Challenge: From the first line of the data through the line containing "from mathutils import", return each line exactly.

>> BEGIN Dataset extract

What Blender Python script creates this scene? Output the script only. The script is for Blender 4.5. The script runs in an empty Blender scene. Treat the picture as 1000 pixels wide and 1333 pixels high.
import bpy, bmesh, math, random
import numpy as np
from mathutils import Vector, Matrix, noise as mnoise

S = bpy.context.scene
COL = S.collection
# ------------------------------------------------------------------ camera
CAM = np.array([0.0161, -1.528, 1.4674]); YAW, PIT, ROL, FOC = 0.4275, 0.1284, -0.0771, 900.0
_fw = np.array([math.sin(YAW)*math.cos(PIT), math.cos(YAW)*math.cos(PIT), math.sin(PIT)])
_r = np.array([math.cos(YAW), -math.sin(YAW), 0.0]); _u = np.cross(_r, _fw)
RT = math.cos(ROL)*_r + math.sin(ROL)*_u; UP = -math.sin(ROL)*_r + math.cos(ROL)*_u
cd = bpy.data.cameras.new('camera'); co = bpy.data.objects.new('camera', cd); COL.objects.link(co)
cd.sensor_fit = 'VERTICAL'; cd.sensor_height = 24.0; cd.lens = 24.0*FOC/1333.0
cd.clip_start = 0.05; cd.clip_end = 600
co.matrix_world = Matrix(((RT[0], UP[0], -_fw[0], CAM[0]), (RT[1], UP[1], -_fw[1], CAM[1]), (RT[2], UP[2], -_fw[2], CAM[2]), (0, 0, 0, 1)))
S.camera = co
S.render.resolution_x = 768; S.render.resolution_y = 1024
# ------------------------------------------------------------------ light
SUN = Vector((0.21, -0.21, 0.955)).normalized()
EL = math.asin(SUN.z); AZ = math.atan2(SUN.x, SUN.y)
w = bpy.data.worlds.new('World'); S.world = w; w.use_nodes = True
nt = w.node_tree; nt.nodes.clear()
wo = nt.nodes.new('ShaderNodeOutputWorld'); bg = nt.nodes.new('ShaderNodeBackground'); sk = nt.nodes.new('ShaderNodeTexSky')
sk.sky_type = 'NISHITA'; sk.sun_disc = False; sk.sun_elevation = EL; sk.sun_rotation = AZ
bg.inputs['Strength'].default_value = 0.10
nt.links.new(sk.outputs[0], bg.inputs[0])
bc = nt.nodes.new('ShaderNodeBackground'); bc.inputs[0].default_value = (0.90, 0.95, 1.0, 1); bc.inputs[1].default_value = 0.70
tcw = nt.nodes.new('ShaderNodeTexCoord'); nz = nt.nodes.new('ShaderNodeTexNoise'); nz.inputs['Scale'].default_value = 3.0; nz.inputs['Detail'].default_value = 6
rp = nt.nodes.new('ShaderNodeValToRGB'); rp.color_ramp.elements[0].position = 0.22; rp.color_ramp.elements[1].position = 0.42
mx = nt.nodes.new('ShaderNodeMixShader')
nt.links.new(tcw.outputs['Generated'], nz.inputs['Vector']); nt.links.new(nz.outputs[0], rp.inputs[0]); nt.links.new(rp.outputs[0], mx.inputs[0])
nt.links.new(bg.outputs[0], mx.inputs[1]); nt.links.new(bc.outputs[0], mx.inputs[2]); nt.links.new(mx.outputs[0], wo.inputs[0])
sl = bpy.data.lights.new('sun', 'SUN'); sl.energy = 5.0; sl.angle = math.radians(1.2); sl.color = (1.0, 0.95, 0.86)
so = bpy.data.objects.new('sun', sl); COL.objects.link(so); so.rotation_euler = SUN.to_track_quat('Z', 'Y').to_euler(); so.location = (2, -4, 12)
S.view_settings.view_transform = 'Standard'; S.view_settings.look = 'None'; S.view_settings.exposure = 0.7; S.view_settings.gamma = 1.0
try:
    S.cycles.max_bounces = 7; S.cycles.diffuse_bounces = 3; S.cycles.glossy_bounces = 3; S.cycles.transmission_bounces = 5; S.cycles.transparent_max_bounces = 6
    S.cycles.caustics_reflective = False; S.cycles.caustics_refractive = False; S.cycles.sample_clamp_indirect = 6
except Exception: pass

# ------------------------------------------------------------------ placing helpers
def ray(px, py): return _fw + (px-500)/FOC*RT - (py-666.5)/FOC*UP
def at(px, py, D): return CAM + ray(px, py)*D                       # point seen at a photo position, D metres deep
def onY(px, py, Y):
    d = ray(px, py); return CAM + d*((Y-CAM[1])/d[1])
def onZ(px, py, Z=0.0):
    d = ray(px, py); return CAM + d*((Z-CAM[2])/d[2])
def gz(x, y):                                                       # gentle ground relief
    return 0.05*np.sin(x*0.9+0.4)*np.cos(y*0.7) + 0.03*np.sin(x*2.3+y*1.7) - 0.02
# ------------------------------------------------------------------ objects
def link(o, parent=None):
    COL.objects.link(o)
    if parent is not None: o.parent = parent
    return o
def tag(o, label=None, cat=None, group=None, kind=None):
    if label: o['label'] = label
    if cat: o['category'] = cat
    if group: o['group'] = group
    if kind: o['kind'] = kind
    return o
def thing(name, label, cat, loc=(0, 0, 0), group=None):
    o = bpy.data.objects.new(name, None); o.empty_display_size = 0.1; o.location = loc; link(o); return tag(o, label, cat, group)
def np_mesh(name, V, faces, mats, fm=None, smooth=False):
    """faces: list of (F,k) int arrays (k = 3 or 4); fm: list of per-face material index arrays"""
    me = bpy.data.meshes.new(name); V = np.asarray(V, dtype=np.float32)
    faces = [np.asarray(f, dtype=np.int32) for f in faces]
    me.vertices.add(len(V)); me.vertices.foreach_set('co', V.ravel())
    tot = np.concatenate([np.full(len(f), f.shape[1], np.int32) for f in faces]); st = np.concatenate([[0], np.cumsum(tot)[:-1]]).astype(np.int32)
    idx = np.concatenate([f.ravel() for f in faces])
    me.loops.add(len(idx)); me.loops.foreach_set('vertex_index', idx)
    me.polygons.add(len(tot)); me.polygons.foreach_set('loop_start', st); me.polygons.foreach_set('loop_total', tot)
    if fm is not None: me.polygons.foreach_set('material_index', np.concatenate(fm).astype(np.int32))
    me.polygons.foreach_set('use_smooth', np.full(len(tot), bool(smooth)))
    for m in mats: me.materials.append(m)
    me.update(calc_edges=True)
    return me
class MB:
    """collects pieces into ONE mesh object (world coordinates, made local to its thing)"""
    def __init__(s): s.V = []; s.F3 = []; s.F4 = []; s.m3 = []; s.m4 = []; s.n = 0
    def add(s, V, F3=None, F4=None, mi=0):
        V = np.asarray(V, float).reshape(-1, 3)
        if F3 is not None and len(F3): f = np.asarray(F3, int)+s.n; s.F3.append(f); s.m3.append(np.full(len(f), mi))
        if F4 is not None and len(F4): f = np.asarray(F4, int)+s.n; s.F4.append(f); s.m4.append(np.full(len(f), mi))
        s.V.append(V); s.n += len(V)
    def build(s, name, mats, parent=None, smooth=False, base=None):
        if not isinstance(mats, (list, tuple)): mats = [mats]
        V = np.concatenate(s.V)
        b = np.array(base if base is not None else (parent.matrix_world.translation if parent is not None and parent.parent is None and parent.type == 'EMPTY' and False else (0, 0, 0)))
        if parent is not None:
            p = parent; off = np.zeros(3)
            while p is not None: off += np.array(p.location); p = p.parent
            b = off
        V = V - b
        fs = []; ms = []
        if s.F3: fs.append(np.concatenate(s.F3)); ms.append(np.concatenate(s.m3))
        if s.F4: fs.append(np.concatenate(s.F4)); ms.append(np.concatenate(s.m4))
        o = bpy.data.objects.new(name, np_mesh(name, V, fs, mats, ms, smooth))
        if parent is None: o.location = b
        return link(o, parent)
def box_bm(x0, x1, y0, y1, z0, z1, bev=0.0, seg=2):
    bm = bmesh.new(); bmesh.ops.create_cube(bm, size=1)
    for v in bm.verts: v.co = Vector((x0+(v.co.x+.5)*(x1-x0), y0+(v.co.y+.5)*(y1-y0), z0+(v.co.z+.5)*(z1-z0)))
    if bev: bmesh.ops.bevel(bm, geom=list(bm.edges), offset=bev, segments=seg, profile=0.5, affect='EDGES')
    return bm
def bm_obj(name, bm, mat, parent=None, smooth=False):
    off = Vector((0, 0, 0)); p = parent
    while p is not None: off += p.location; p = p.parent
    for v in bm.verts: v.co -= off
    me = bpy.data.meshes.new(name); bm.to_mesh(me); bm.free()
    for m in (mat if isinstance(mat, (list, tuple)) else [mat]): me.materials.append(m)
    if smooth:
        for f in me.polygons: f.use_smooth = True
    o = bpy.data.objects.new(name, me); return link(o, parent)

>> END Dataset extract

Solution below:
What Blender Python script creates this scene? Output the script only. The script is for Blender 4.5. The script runs in an empty Blender scene. Treat the picture as 1000 pixels wide and 1333 pixels high.
import bpy, bmesh, math, random
import numpy as np
from mathutils import Vector, Matrix, noise as mnoise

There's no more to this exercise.